Abbiamo iniziato ieri con Chiara Guidi: prima le signore.
Oggi riportiamo quel che ci ha comunicato, comprensibilmente soddisfatto, l’Ufficio stampa del Teatro delle Albe – Ravenna Teatro:
«Un anno da ricordare per il Teatro delle Albe-Ravenna Teatro: dopo il premio Duse a Ermanna Montanari, Marco Martinelli vince il premio Ubu 2013 come “Migliore novità italiana (o ricerca drammaturgica)” per Pantani. Altre due le nomination per lo spettacolo sulla vita del ciclista di Cesenatico: “miglior regia”, sempre a Martinelli, e “miglior attore non protagonista” a Luigi Dadina per l’interpretazione di Paolo Pantani, padre del campione.

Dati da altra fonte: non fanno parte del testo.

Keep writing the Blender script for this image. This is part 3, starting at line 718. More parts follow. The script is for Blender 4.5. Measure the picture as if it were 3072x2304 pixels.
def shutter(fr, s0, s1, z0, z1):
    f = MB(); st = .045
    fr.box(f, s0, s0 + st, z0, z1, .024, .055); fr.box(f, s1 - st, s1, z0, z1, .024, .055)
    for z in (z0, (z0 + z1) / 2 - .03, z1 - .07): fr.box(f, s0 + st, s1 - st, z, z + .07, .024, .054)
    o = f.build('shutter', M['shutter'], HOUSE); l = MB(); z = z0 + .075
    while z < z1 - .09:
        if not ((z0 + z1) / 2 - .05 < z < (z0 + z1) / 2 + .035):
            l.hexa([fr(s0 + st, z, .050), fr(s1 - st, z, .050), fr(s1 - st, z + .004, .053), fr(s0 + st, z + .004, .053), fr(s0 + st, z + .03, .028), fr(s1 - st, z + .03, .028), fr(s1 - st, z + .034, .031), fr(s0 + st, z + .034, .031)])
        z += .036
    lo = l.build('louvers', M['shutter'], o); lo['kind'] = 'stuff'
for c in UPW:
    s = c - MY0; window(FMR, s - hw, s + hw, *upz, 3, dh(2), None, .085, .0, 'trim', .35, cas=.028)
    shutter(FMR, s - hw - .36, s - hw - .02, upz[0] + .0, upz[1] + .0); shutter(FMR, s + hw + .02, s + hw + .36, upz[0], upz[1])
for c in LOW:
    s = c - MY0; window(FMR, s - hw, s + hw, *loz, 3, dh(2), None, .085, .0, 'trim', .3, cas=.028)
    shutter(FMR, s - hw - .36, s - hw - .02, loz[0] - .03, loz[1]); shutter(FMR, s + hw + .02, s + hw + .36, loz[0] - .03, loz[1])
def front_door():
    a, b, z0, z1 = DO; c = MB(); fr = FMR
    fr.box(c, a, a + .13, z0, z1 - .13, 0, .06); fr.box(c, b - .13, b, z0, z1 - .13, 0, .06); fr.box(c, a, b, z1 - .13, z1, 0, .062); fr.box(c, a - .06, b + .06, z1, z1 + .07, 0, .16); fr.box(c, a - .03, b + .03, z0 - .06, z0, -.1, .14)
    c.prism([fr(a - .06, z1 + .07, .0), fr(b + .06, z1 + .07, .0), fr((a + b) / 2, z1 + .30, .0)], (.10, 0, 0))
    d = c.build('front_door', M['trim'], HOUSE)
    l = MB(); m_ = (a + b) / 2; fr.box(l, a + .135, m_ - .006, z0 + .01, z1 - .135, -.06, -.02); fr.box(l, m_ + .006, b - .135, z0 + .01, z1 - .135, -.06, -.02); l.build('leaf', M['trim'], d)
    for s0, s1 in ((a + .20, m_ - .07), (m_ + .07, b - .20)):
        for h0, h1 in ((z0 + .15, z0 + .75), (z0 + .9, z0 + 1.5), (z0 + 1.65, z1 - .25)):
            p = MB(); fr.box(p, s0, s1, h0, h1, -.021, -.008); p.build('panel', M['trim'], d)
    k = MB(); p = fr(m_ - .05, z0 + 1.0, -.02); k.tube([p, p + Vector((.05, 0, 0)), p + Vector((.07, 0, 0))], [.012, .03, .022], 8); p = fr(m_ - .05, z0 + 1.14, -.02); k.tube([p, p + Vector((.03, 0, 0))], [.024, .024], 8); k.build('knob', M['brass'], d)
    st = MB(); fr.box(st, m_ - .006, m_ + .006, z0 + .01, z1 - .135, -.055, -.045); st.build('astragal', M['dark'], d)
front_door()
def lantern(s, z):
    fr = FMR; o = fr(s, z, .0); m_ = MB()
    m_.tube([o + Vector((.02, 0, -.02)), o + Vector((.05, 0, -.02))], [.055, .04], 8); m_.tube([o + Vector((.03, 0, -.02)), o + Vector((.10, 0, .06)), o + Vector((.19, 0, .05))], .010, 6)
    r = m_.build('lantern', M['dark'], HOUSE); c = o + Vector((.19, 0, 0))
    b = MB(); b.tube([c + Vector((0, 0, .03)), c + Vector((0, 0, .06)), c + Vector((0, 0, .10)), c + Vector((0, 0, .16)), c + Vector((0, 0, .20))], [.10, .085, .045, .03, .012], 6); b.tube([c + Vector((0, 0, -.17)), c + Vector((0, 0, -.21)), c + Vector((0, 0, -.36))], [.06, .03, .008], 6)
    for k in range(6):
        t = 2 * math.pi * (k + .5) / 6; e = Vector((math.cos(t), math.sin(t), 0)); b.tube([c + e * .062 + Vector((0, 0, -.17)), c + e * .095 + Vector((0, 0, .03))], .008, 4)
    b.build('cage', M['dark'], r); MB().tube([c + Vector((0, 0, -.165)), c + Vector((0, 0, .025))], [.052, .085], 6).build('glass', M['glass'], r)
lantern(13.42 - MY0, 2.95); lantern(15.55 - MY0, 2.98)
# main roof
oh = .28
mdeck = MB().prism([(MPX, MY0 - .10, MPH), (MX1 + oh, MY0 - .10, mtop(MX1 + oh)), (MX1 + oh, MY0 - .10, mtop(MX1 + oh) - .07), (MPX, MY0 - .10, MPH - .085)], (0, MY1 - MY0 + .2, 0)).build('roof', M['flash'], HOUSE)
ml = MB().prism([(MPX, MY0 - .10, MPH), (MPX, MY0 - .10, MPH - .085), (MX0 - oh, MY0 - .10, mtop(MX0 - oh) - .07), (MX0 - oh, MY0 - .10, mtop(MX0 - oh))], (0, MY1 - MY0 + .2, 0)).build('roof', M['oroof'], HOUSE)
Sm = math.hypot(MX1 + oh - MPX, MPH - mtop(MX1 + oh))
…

Lunedì 9 dicembre al Piccolo Teatro Grassi di Milano Marco Martinelli ha ricevuto il quattordicesimo premio Ubu nel ricchissimo palmarès del Teatro delle Albe, il quarto personale, dopo quelli per “la drammaturgia sui classici” (1997), alla “miglior regia” (2007), a Eresia della felicità (2012). Gli “oscar” del teatro italiano ideati da Franco Quadri, sono promossi dalla Associazione Ubu per Franco Quadri, che si propone di dare continuità alle linee guida del grande critico e editore teatrale. I Premi Ubu sono il più ambìto riconoscimento del teatro italiano. La giuria, composta da 56 critici del panorama teatrale nazionale, ha valutato circa 800 spettacoli prodotti in Italia tra il 1 luglio 2012 e il 30 giugno 2013».
A proposito di critici: esattamente un anno fa (era l’11 dicembre 2012), abbiamo pubblicato una breve recensione di Pantani.
Ve la riproponiamo oggi: è il nostro modo di unirci ai festeggiamenti.
Pantani, fantasma mozartiano
Tre ore e mezzo di spettacolo «ma alla prima lettura durava quattro ore e un quarto, e senza intervallo!», per l’accorato racconto dell’ascesa e del declino dello “scalatore che veniva dal mare”, Marco Pantani. Il ciclista di Cesenatico è il grande assente in scena: continuamente evocato, nessuno lo interpreta, solo ogni tanto appare in video, in filmati d’archivio originali.
L’ultimo, atteso spettacolo del Teatro delle Albe di Ravenna ricorda il Don Giovanni di W.A. Mozart, opera del 1787 composta su libretto di Lorenzo Da Ponte. Lo ricorda per molti motivi. Qui, per ragioni di spazio, ne citiamo solo due. Primo: il soggetto del defunto che torna dall’aldilà a vendicare l’onta subita, forse una delle possibili intenzioni anche di questo lavoro di Martinelli e compagni. Secondo: all’epoca, i contorni dei personaggi principali si delineavano attraverso le arie che ciascuno eseguiva (i monologhi dei protagonisti, diremmo oggi); al contrario, la personalità di Don Giovanni (qui: di Pantani) assume rilievo assoluto, quasi eroico nel suo accanimento, tratteggiandosi per contrasto, in una specie di “ritratto indiretto”, grazie ai dialoghi degli altri personaggi che parlano sempre di lui.
Questa «veglia funebre», nell’esplicito intento di chiarire, denunciare e fare giustizia ha il merito di essere propriamente didascalica (parola che contiene in sé sia insegnamento che teatro!), nel senso incarnato da Brecht quando, componendo nel 1929-32 i suoi drammi didattici, si propone di trasformare, e non solo di raccontare, la realtà.
Vale per questo Pantani quel che Ennio Flaiano scrive nel dicembre ’63 nella sua rubrica di critica teatrale su L’Europeo: «Tutti infine hanno avuto grandi applausi. Pubblico attentissimo. Com’è confortante accorgersi che non si chiede al teatro ciò che la vita di tutti i giorni ci dà in abbondanza, sopraffazione del gusto, stupidaggine e pornografia». Perfetto, Flaiano, anche in questo caso.